___ Supplied material ___

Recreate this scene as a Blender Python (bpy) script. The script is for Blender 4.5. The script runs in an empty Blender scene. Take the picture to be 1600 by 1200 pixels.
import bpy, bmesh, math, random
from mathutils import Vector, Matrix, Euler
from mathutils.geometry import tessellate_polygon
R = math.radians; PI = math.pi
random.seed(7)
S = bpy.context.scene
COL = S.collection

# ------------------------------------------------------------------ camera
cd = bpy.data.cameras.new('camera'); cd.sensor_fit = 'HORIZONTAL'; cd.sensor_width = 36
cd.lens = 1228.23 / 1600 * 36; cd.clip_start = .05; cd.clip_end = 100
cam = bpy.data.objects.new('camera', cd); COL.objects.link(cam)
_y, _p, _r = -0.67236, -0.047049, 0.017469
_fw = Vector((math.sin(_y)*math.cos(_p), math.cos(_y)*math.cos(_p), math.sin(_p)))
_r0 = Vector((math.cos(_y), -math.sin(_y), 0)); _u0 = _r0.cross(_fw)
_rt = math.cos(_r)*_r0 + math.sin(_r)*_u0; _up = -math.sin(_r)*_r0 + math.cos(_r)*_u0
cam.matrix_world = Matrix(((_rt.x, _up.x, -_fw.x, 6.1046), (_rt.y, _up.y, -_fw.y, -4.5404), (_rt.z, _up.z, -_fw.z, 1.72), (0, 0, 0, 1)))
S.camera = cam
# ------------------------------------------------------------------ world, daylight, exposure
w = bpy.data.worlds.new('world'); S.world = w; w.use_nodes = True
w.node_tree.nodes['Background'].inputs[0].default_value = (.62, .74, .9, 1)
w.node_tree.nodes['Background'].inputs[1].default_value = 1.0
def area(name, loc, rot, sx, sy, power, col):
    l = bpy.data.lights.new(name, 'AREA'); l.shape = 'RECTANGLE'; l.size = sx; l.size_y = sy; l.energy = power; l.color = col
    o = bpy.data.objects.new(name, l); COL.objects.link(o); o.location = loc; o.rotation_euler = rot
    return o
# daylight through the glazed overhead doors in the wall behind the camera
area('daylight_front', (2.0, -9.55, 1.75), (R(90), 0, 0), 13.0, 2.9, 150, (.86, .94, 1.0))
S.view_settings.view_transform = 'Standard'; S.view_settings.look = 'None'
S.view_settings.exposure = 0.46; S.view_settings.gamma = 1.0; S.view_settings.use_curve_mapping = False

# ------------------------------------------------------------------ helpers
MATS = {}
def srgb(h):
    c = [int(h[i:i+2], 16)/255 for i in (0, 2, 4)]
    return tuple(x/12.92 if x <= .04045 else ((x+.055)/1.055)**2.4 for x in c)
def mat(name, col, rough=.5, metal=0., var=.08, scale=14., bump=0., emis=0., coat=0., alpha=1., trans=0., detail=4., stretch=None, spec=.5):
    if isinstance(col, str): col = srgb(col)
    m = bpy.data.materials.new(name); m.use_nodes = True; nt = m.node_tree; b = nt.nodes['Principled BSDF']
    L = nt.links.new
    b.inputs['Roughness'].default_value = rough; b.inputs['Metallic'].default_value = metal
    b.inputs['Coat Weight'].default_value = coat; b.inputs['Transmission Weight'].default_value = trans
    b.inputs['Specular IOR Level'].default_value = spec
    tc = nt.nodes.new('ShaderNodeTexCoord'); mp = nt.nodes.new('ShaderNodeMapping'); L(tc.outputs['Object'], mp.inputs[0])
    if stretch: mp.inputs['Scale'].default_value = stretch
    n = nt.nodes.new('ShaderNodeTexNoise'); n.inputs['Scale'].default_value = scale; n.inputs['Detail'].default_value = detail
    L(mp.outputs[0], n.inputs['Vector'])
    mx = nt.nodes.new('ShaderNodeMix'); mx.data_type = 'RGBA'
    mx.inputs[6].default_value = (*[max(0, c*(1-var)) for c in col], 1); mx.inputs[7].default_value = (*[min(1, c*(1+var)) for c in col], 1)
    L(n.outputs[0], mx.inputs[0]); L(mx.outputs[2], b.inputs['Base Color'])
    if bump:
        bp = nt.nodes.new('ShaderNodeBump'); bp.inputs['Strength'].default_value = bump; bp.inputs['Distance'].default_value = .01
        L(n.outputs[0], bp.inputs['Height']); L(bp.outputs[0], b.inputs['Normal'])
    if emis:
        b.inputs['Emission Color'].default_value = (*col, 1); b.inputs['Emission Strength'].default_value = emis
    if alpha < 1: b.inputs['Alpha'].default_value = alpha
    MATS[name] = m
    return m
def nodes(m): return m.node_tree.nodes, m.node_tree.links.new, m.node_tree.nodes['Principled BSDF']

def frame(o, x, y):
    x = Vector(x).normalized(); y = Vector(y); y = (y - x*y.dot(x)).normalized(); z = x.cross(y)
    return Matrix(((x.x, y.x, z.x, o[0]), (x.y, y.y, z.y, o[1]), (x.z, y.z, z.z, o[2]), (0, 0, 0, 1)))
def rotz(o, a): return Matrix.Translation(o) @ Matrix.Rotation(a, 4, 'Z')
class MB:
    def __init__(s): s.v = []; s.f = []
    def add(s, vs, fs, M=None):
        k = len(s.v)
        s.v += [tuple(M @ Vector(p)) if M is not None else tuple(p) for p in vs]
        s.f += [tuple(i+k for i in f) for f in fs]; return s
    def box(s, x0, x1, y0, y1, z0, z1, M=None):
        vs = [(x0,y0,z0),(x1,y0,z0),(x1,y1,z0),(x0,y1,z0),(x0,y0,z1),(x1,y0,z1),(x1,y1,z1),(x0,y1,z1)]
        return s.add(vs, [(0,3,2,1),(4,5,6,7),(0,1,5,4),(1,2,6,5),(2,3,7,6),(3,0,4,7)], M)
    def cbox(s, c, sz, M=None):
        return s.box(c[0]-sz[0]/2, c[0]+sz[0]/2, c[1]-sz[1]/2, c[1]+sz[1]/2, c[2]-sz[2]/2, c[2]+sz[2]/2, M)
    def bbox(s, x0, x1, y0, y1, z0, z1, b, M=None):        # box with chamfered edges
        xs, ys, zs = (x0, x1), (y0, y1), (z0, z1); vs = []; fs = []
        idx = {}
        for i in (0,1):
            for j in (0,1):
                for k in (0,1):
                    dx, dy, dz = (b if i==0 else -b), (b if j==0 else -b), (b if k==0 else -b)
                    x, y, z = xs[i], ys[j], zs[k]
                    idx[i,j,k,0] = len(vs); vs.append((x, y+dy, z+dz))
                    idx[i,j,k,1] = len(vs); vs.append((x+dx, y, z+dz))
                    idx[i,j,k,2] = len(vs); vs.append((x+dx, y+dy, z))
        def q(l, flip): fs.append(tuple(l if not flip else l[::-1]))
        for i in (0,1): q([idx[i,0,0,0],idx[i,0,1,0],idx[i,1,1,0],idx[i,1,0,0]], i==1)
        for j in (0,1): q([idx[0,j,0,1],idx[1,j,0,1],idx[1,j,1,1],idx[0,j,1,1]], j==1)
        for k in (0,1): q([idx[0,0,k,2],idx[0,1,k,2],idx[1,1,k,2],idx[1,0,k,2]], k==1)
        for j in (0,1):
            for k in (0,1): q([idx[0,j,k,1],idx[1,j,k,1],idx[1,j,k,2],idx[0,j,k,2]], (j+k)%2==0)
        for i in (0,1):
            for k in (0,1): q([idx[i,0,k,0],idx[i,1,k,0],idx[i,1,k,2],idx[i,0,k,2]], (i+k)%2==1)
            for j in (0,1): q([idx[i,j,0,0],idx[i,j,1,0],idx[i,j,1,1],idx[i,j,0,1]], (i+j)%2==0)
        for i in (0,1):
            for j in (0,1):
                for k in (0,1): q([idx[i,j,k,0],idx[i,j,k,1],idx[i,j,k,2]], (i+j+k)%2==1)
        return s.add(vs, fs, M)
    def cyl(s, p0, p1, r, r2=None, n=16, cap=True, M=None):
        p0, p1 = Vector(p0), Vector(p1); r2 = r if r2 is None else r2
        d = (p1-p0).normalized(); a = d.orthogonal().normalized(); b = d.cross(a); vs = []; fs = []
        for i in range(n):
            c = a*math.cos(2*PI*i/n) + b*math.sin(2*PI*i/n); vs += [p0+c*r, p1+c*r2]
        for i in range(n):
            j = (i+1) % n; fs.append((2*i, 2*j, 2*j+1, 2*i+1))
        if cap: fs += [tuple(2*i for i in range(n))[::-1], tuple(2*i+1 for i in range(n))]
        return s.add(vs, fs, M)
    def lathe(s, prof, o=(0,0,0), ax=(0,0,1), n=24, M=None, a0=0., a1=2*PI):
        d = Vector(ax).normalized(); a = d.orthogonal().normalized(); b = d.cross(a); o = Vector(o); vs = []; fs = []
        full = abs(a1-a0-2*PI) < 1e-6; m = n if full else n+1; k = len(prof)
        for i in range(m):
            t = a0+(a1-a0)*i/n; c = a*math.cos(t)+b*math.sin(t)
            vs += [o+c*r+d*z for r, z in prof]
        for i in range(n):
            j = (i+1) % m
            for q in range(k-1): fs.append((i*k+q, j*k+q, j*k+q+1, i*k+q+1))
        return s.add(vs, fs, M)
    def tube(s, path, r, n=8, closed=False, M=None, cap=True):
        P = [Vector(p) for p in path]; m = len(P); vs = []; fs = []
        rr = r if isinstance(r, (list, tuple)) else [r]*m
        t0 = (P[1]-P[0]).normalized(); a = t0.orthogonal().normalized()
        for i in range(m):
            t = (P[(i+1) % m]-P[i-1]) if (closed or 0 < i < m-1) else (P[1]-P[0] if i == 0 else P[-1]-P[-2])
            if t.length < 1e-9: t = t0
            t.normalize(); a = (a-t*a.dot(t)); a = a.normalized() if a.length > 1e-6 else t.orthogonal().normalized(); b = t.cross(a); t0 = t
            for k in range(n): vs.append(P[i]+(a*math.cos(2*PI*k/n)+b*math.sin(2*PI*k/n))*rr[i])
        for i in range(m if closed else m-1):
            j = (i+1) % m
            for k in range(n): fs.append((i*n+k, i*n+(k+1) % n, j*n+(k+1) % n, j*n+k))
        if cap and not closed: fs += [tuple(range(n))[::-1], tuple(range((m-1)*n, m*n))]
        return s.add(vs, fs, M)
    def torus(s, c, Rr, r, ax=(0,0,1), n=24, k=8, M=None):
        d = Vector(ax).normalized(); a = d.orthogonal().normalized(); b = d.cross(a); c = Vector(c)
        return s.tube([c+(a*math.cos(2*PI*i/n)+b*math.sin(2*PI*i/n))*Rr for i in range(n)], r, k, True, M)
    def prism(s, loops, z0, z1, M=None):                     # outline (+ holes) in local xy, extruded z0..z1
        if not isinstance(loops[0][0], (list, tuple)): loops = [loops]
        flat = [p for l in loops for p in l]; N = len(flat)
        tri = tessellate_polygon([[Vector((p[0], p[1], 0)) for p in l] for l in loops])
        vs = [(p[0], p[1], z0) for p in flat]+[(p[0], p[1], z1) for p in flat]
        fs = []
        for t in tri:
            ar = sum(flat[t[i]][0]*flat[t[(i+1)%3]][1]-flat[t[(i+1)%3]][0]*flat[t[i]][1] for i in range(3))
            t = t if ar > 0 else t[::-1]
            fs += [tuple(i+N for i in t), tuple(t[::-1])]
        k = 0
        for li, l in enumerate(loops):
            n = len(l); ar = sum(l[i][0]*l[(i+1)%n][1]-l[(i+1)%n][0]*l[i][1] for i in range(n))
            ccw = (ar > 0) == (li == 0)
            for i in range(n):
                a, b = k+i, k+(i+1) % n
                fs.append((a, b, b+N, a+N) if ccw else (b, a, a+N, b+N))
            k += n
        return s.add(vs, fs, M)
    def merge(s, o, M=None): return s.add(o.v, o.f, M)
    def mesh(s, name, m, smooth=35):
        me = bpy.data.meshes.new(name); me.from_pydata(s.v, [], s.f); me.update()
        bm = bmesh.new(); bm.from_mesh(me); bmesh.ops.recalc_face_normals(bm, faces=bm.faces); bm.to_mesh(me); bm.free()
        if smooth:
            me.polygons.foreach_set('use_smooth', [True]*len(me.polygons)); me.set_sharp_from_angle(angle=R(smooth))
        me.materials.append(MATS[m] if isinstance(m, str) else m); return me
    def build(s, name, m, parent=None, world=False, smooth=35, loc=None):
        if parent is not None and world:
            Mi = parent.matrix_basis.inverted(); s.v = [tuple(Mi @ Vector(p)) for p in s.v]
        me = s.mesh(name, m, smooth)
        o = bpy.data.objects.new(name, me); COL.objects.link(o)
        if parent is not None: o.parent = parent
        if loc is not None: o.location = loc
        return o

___

◆ Given exercise
Each line from the top of the material above through the line with "COL = S.collection" must be echoed exactly, and no other line.

◆ The answer
Recreate this scene as a Blender Python (bpy) script. The script is for Blender 4.5. The script runs in an empty Blender scene. Take the picture to be 1600 by 1200 pixels.
import bpy, bmesh, math, random
from mathutils import Vector, Matrix, Euler
from mathutils.geometry import tessellate_polygon
R = math.radians; PI = math.pi
random.seed(7)
S = bpy.context.scene
COL = S.collection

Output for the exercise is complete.